Uganda’s political class is already hefty. The elected class (top to bottom and across all offices according to the country’s elections commission lists) is well 1.7 million. That is over four times the size of the civil service and larger than contributors to the National Social Security Fund, the provident fund monopoly in the country. That said the Uganda parliament is also the port of civic political renewal. Every election since 2006 nearly half of all sitting MPs lost their seats, more in the last two elections including the one held in February.
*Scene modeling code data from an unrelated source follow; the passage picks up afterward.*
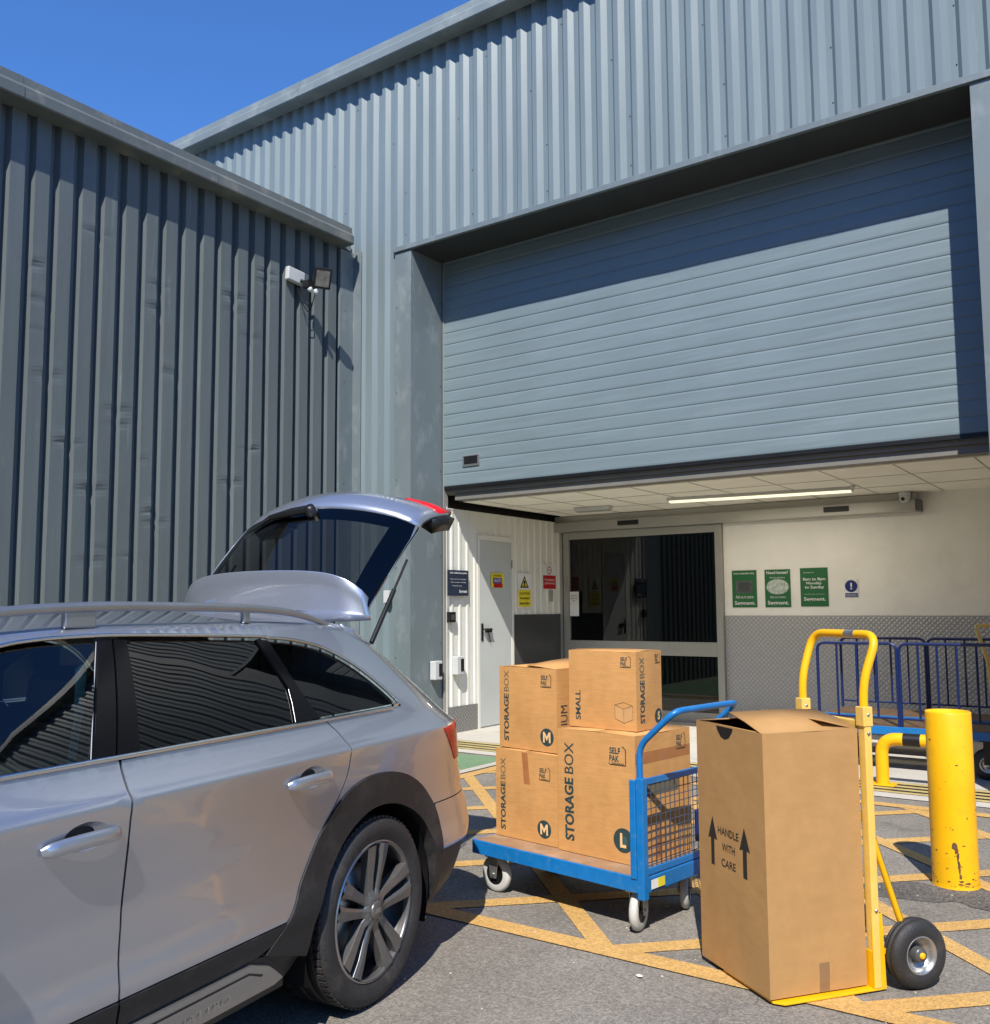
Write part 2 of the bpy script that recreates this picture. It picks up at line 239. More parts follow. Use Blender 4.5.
# ------------------------------------------------------------------ mesh helpers
class MB:
    def __init__(s): s.v=[];s.f=[];s.sm=[];s.n=None
    def add(s,vs,fs,smooth=False):
        o=len(s.v); s.v+=[tuple(x) for x in vs]; s.f+=[tuple(i+o for i in f) for f in fs]; s.sm+=[smooth]*len(fs); return s
    def box(s,c,d,rot=None):
        x,y,z=[a/2 for a in d]; vs=[Vector((i*x,j*y,k*z)) for i in(-1,1) for j in(-1,1) for k in(-1,1)]
        if rot is not None: vs=[rot@q for q in vs]
        c=Vector(c); return s.add([c+q for q in vs],[(0,1,3,2),(4,6,7,5),(0,4,5,1),(2,3,7,6),(0,2,6,4),(1,5,7,3)])
    def box2(s,a,b): return s.box([(a[i]+b[i])/2 for i in range(3)],[abs(b[i]-a[i]) for i in range(3)])
    def quad(s,a,b,c,d): return s.add([a,b,c,d],[(0,1,2,3)])
    def prism(s,pts,a,b):   # pts 3D polygon, extruded by vector b (a unused)
        n=len(pts); e=Vector(b); v=[Vector(p) for p in pts]
        return s.add(v+[p+e for p in v],[tuple(range(n))[::-1],tuple(range(n,2*n))]+[(i,(i+1)%n,n+(i+1)%n,n+i) for i in range(n)])
    def lathe(s,prof,c,axis,seg=48,cap=False):  # prof: (r, along axis)
        ax=Vector(axis).normalized(); q=ax.to_track_quat('Z','Y'); c=Vector(c); n=len(prof); vs=[]
        for k in range(seg):
            t=2*PI*k/seg
            for r_,h in prof: vs.append(c+q@Vector((r_*math.cos(t),r_*math.sin(t),h)))
        fs=[(k*n+i,k*n+i+1,((k+1)%seg)*n+i+1,((k+1)%seg)*n+i) for k in range(seg) for i in range(n-1)]
        fs=[f[::-1] for f in fs]
        s.add(vs,fs,True)
        if cap:
            for i in (0,n-1): s.add([vs[k*n+i] for k in range(seg)],[tuple(range(seg)) if i else tuple(range(seg))[::-1]])
        return s
    def cyl(s,a,b,r,seg=20,r2=None):
        a=Vector(a);b=Vector(b); return s.lathe([(r,0),(r if r2 is None else r2,(b-a).length)],a,b-a,seg,True)
    def tube(s,pts,r,seg=12,closed=False,fillet=0,fn=5,flat=1.0,up=None):
        P=[Vector(p) for p in pts]
        if fillet:
            Q=[];n=len(P)
            for i,p in enumerate(P):
                if not closed and i in(0,n-1): Q.append(p);continue
                a=P[i-1];b=P[(i+1)%n]; da=(a-p);db=(b-p); f=min(fillet,da.length*.45,db.length*.45)
                A=p+da.normalized()*f;B=p+db.normalized()*f
                for k in range(fn+1):
                    t=k/fn; Q.append(A*(1-t)**2+p*2*t*(1-t)+B*t*t)
            P=Q
        n=len(P);rings=[];prev=None
        rad=r if hasattr(r,'__len__') else [r]*n
        if hasattr(r,'__len__') and len(r)!=n: rad=list(np.interp(np.linspace(0,1,n),np.linspace(0,1,len(r)),r))
        for i,p in enumerate(P):
            t=((P[(i+1)%n] if (closed or i<n-1) else p)-(P[i-1] if (closed or i>0) else p)).normalized()
            if prev is None:
                h=Vector(up) if up else (Vector((0,0,1)) if abs(t.z)<.9 else Vector((1,0,0)))
            else: h=prev
            u_=(h-t*h.dot(t)).normalized(); v_=t.cross(u_); prev=u_
            rings.append([p+u_*rad[i]*math.cos(2*PI*k/seg)+v_*rad[i]*flat*math.sin(2*PI*k/seg) for k in range(seg)])
        vs=[q for rg in rings for q in rg]; fs=[]
        for i in range(n if closed else n-1):
            for k in range(seg):
                a=i*seg+k;b=i*seg+(k+1)%seg;c=((i+1)%n)*seg+(k+1)%seg;d=((i+1)%n)*seg+k; fs.append((a,d,c,b)[::-1])
        s.add(vs,fs,True)
        if not closed: s.add(rings[0],[tuple(range(seg))[::-1]]); s.add(rings[-1],[tuple(range(seg))])
        return s
    def grid(s,rows,smooth=True,flip=False):
        n=len(rows[0]); fs=[]
        for i in range(len(rows)-1):
            for k in range(n-1):
                f=(i*n+k,i*n+k+1,(i+1)*n+k+1,(i+1)*n+k); fs.append(f[::-1] if flip else f)
        return s.add([p for r_ in rows for p in r_],fs,smooth)
    def xf(s,M_): s.v=[tuple(M_@Vector(p)) for p in s.v]; return s
    def build(s,name,mt,parent=None,bevel=0,sub=0,thick=0,auto=True,recalc=True):
        me=bpy.data.meshes.new(name); me.from_pydata(s.v,[],s.f); me.polygons.foreach_set('use_smooth',s.sm)
        me.materials.append(M[mt] if isinstance(mt,str) else mt); me.update()
        if recalc:
            bm=bmesh.new(); bm.from_mesh(me); bmesh.ops.recalc_face_normals(bm,faces=bm.faces); bm.to_mesh(me); bm.free()
        o=bpy.data.objects.new(name,me); COL.objects.link(o)
        if parent: o.parent=parent
        if thick: md=o.modifiers.new('s','SOLIDIFY'); md.thickness=thick; md.offset=-1
        if bevel: md=o.modifiers.new('b','BEVEL'); md.width=bevel; md.segments=2; md.limit_method='ANGLE'; md.angle_limit=R(40)
        return o
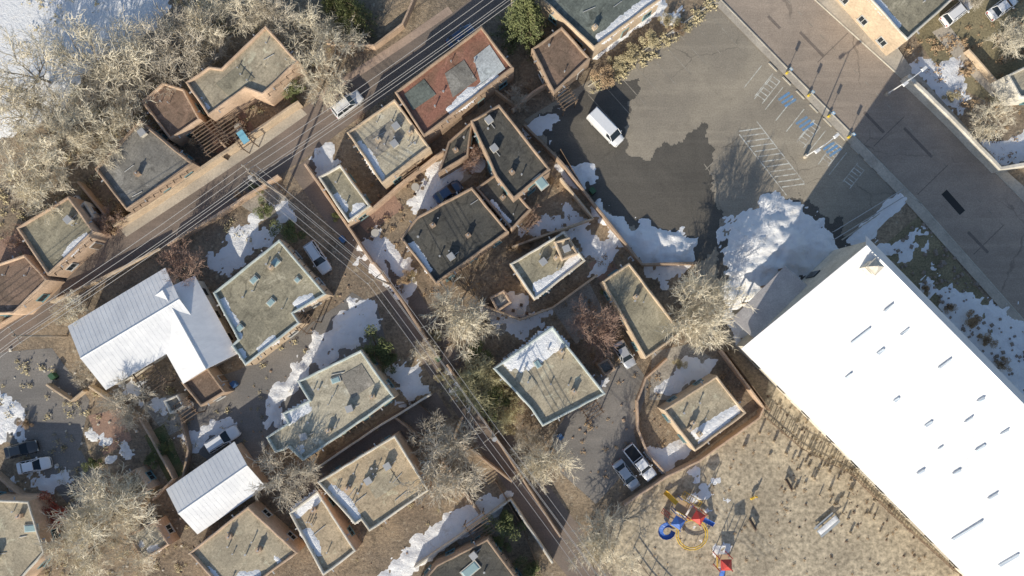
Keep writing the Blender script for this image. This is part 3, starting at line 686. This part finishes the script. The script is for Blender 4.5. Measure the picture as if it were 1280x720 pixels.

This means on the one hand that voters do exercise real power over this office. It also stands in contrast to the presidential election, which has not seen any change since 1986 and has had a single office bearer.

 

The behaviour of these political freshers has been to take off their gloves when dealing with the Executive. In 2011/12 they forced him into a corner over secrecy of oil agreements a great service to the country. Currently they are piling on State House with bills for this perk or the other including payment for luxurious cars, travel and even funerals for MPs. This trend of legislative confidence however is driven mostly by corruption and commercialization of politics – where the large salaries of MPs have the job of being a member of parliament the most coveted employment in the country. In fact it is a false confidence because it is fuelled by cynicism, desperation and indebtedness.

It is in this context that the awards themselves should be seen.

“Give enough medals and you will win any war” as Gen Napoleon Bonaparte may have said to Gen. Museveni is the political pragmatism here.

One of the political hurdles that MPs smell that the President (or his supporters) would like to get out of the way along with term limits is age limits in the constitution.

According to sources in the House, the Parliamentary Commission, which is chaired by Speaker Kadaga, decided to increase their monetary demands for car benefits – because “ the president needs us”. This week Ms Kadaga, feeling more confident of support in her colleagues, launched a brazen attack on the national media for reporting “negatively” on this transactional relationship (where parliament wants to be compromised and the Executive is happy to compromise it). For constitutional experts, donors and non-state international partners, this is a nightmare situation – with real threats to any idea of checks and balances. However for the government sector the cooperation of the House – for an extra 1113 shiny ribbons, will pave the way to get legislation that runs the system easier.

 

But what is it? That would be the real value in this political theatre.